The walls will be whitewashed, the fixtures intact, the woodwork refurbished, the water pipes and geysers and taps and commodes functional, the sewage and water drains unclogged; gas mains, their outlets, the electric system and light switches and power sockets tested; the windows and doors intact and the locks in working order with complete sets of keys. In exchange for this

generosity there will be an unwritten pact that you as tenant are required to assent to: from the date you move into your new home you will only contact the landlord on the day the next instalment of your rent is due. Any unnecessary calls in the interregnum, particularly if they are concerned with frivolous and irritating requests for repair and maintenance – despite being in accordance with the rent agreement – will be met with derision and run the risk of your premature eviction.
The hallmark of a good tenant, an indicator of his sense of responsibility and virtue, is evidenced through his deep understanding and sympathy for his landlord’s cash flow requirements. The ability and willingness to furnish at least six months’ rent in advance and to willingly forgo the one month security at the time of vacation is deemed the sign of an unimpeachable character. Added to this, if you’ve managed, out of your personal expenditure, to add to the superstructure of the house, you may even be afforded the privilege of being requested not to vacate the house.
My very rich yet very greedy new landlord without a conscience listens with downcast eyes and a stony silence as I outline the basic work required in his house to make it fit for moving in: the woodwork is termite ridden with entire sections of window skirtings hollowed and cracked; the ply sheets on door frames and on the doors themselves are rotting and damp and peeling; there are no keys to the locks; the hot water pipes have burst and will require replacement; the geyser is dysfunctional; the insides of cupboards are also damp and reek of mildew and rot; kitchen and bathroom faucets are old, rusty and jammed.
Surrounding him, the real-estate agent and the repair and maintenance contractor, both salivating at the prospect of getting their commission and advance payment for repair work, are quick to interject: “Everything will be done sir! And sooner than you can think!
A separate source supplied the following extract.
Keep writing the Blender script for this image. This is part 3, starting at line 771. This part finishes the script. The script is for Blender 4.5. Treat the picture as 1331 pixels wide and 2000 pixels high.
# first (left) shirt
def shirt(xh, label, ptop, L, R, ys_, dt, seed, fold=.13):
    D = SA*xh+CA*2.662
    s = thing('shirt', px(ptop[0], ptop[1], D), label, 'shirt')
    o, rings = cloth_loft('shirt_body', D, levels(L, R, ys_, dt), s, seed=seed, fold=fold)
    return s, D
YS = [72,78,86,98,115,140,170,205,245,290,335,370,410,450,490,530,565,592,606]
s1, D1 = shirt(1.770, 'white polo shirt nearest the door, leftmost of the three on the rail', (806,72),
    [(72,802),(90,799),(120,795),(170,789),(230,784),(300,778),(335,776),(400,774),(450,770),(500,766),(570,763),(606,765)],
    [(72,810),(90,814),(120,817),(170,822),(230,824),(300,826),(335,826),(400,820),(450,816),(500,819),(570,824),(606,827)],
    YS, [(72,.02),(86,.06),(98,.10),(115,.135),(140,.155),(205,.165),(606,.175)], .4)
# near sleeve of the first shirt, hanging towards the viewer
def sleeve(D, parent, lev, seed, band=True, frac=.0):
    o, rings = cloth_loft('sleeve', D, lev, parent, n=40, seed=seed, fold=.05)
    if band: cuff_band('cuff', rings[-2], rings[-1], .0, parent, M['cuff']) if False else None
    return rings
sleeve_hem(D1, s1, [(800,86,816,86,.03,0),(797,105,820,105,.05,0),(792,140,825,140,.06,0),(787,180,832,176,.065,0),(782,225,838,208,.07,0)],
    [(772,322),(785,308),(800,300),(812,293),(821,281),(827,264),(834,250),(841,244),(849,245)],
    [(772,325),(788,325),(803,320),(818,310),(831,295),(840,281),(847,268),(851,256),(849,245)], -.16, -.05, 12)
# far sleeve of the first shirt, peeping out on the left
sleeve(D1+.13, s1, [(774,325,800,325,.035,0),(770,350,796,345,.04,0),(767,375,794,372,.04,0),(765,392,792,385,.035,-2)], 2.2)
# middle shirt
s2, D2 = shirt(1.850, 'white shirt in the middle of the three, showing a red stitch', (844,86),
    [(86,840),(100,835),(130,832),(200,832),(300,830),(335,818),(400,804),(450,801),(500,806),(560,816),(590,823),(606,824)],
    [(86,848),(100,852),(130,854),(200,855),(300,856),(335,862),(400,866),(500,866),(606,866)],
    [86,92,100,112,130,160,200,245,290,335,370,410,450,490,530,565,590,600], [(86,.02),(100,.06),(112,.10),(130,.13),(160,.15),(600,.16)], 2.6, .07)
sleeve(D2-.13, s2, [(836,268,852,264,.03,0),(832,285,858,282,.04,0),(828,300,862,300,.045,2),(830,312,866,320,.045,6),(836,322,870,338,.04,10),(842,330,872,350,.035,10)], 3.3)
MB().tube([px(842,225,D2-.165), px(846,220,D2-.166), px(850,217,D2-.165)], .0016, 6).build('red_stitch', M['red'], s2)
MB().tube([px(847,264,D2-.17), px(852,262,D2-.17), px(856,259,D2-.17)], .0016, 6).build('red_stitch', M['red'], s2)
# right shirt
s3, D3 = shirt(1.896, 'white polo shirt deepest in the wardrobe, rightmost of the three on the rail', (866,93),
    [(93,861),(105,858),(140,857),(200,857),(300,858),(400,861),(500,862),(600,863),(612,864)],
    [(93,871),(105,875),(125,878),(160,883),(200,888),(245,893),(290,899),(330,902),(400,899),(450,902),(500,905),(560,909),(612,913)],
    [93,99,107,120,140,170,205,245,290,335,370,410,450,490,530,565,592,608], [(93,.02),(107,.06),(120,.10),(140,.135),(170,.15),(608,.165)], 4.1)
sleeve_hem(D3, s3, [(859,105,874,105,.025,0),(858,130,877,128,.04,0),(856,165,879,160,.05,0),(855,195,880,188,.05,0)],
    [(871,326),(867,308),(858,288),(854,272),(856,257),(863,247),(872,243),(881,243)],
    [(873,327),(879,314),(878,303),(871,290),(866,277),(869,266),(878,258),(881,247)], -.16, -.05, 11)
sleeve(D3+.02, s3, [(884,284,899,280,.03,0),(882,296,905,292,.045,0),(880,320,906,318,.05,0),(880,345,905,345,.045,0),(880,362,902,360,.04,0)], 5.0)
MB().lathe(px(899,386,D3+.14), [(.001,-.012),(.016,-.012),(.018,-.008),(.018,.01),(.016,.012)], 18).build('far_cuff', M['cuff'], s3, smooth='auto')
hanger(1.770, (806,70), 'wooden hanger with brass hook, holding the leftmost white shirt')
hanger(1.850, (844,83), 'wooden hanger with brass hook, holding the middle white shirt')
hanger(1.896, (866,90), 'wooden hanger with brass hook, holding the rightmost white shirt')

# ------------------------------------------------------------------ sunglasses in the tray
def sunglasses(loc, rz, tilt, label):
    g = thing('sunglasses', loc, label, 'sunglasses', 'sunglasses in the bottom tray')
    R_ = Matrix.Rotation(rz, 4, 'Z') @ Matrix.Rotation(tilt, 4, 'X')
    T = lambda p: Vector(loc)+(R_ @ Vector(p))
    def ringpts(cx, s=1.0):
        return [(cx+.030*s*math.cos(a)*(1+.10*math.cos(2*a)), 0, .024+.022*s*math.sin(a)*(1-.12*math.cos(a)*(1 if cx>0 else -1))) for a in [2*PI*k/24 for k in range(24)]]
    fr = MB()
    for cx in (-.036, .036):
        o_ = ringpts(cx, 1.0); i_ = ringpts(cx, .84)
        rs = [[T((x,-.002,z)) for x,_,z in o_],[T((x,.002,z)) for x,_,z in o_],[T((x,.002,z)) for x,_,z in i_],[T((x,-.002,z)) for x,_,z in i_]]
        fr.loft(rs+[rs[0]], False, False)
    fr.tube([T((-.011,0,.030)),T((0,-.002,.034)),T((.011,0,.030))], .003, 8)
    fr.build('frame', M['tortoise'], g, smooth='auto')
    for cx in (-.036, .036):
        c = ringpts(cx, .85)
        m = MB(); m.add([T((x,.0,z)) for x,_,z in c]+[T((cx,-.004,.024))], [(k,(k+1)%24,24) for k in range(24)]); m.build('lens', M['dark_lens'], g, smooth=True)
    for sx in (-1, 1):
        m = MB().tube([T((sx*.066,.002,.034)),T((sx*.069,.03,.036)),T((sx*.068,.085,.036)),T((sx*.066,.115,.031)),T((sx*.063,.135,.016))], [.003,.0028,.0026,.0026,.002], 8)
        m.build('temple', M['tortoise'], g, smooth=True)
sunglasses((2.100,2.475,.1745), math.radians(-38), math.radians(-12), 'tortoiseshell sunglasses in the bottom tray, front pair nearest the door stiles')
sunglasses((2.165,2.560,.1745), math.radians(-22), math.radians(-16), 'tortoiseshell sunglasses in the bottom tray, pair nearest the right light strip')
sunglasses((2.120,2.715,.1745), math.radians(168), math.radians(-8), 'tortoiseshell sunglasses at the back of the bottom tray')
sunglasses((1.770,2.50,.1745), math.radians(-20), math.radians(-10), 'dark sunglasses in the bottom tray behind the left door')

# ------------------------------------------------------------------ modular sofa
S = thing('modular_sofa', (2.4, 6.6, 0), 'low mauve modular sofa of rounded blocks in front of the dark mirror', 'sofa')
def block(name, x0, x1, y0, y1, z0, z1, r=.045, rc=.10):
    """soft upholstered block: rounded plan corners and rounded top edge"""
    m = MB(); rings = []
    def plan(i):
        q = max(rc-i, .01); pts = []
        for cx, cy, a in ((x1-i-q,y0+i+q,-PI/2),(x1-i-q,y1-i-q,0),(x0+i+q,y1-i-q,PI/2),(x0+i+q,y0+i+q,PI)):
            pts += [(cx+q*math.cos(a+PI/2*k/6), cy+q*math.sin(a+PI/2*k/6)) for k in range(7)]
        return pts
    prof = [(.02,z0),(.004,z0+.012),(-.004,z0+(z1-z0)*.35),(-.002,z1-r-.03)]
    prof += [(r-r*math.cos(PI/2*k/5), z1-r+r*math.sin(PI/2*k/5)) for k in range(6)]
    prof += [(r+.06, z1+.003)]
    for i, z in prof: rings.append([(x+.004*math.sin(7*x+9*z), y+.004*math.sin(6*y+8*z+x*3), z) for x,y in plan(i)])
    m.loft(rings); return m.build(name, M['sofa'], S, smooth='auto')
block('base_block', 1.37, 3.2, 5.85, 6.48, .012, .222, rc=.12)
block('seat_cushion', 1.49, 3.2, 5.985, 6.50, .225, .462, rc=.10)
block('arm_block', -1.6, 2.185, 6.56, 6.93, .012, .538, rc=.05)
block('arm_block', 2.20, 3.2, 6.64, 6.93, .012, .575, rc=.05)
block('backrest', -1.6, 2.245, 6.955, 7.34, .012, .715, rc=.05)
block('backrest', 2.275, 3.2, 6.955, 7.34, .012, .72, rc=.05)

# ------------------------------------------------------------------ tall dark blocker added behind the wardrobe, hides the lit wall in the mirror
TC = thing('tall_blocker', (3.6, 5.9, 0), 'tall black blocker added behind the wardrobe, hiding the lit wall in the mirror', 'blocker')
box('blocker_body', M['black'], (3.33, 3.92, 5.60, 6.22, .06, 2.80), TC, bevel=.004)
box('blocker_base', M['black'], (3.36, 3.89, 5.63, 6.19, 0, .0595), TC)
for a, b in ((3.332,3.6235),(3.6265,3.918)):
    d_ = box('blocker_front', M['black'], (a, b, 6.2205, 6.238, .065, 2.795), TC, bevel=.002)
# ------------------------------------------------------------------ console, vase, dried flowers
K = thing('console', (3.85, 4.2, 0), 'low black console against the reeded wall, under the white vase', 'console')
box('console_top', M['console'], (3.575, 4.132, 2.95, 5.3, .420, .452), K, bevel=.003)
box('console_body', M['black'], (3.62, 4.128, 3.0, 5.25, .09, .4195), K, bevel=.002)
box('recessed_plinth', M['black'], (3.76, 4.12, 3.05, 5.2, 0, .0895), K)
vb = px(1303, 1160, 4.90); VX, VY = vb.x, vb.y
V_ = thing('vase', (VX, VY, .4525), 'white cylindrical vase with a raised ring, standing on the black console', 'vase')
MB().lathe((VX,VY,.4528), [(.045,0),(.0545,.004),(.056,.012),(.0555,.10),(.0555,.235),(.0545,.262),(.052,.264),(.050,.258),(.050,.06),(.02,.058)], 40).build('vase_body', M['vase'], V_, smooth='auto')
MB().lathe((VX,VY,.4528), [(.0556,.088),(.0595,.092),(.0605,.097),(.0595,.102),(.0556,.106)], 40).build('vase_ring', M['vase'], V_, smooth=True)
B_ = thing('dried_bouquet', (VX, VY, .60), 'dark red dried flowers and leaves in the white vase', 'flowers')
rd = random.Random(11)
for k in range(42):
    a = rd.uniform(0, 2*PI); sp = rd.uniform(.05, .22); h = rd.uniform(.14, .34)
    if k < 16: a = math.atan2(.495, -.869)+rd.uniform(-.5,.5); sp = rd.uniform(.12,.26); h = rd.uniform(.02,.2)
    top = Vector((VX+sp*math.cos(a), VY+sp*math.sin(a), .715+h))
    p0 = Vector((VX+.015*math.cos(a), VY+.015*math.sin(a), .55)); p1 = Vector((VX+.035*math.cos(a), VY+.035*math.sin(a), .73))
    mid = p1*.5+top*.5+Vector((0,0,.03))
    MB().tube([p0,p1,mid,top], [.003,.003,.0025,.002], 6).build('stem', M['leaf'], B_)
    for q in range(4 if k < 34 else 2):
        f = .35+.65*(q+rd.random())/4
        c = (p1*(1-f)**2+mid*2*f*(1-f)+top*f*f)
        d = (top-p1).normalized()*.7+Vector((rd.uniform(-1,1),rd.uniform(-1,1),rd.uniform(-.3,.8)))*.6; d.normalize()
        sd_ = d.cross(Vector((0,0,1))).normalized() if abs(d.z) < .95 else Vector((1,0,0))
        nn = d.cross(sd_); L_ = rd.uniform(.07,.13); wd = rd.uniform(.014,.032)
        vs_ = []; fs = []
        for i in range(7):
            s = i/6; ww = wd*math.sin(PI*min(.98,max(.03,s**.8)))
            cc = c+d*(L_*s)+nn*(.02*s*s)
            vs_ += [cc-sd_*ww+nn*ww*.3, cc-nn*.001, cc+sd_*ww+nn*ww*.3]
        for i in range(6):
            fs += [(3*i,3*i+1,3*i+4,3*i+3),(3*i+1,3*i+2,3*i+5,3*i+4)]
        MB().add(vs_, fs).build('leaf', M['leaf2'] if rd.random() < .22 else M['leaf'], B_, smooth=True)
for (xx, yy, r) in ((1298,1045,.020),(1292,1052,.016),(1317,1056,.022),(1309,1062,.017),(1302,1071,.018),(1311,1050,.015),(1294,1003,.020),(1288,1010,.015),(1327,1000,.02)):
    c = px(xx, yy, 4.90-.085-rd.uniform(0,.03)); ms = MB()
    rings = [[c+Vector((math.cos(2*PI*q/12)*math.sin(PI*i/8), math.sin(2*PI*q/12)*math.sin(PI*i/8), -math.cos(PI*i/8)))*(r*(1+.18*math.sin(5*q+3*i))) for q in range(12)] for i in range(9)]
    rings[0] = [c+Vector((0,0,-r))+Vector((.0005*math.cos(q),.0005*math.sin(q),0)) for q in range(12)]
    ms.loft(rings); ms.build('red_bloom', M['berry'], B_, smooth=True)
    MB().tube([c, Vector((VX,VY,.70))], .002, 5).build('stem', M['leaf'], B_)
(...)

All will be fixed and polished and mended and will be shining like new in a few days”. The landlord remains unmoved and after exchanging a few glances with the contractor exhales with a deep sigh and with a shake of his head finally breaks his vow of silence with the ominous words: “Advance please”.
In one week of supervising the repair and maintenance of my new home, my arch nemesis is no longer the landlord, but the bane of my current existence, the repair and maintenance contractor, Fayyaz. Fayyaz owns three mobile phones that are constantly ringing in unison and through some devious strategy designed to outwit other hapless tenants like myself, he answers a different phone every fifteen minutes. To each inquiry his response is the standard “I’m on my way sir! Just around the corner from your house”. By the afternoon this statement changes to “My car crashed on the way” or “I fell from my bike sir!”
Fayyaz suffers from blood pressure, no doubt a result of his unplanned work commitments. His team of labourers changes every day. They are undernourished semi-skilled and lazy. They arrive at work late and escape the moment it is dark. None of them possess any understanding of the concept of time. Everything will be done soon, in a few hours, tonight, tomorrow. Nothing is ever done on time. It is a myth that Pakistan possesses much talent.
Pakistan is populated across its length and breadth with extremely poor and largely untrained and unskilled labourers who only manage to get their assigned work right once in a while. We continue to indulge in a roaring misguided celebration of the cottage industry as opposed to investing in modern mechanised methods of industry. The casualties are our burgeoning impoverished masses which cannot improve their lot as their social class remains hostage to outmoded and archaic modes of production. Pakistan is one big leaky pipe with unwilling and duplicitous repair and maintenance contractors tasked to fix it. There is little hope in sight that there will ever be any fixing of the proper kind.
My ordeal is finally over in a week’s time. I have managed to ensure that the house is adequately repaired and largely on the landlords expense. Now begin the travails of shifting and settling down. I’m reminded of Tom Joad and of the anguish he and his family suffer through their journey of displacement across America, in Steinbeck’s ‘Grapes of Wrath’.
Thankfully my access to resources has reduced my suffering considerably. For the large sections of the urban middle class, particularly the salaried lot, the prospect of finding decent accommodation, of not being frequently uprooted and of avoiding the substantial costs of moving house are bleaker. There is an artificial bubble in the real-estate market and the rental segment is only regulated to advantage the landlord. In Islamabad rents spiral up annually at 10 percent gross; in New York at three percent basic!
Exploitation of tenants is therefore rampant and will continue perennially unless the state takes notice and introduces laws that bind landlords to offering suitable accommodation and to their responsibilities for periodic maintenance, which regulate affordable rent levels and secure the rights of tenants. Such is the unrealistic hope and the desperate prayer of a tenant till his next move.
The writer is a freelance columnist.